Olayda, defter ve belgelerin incelemeye ibraz edilmemesi nedeniyle re’sen takdire gidilmesi yerinde ise de, davacı tarafından, defter ve belgelerin incelenmek üzere hazır olduğu, istenmesi halinde ibraz edilebileceği hususu dava ve temyiz dilekçelerinde ileri sürüldüğünden, yukarıda sözü edilen re’sen araştırma ilkesi uyarınca Vergi Mahkemesince yükümlünün defter ve belgelerinin istenilmesi, ibraz edilecek olan defter ve belgelerden vergi dairesinin de haberdar edilmek suretiyle söz konusu belgelerin gerçekten alış yaptığı emtialara ait faturalar olup olmadığının araştırılması ve gerçek alış faturaları gözönüne alınarak ödenecek verginin tespiti için bu defter ve faturalar üzerinde gerekirse bilirkişi incelemesi de yaptırılmak suretiyle ortaya çıkacak sonuca göre uyuşmazlık hakkında yeniden bir karar verilmesi gerekmektedir.

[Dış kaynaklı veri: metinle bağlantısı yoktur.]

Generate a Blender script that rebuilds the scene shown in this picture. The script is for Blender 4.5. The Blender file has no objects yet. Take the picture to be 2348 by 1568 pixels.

Açıklanan nedenlerle, davalı idare temyiz isteminin reddine, davacı temyiz isteminin kabulüne, Vergi Mahkemesinin kararının bir katı aşan vergi ziyaı cezasına ilişkin hüküm fıkrasının onanmasına, tekerrür nedeniyle artırılarak kesilen vergi ziyaı cezalı katma değer vergisine ilişkin hüküm fıkrasının bozulmasına, bu kararın tebliğ tarihini izleyen 15 gün içinde kararın düzeltilmesi yolu açık olmak üzere, oybirliğiyle karar verildi.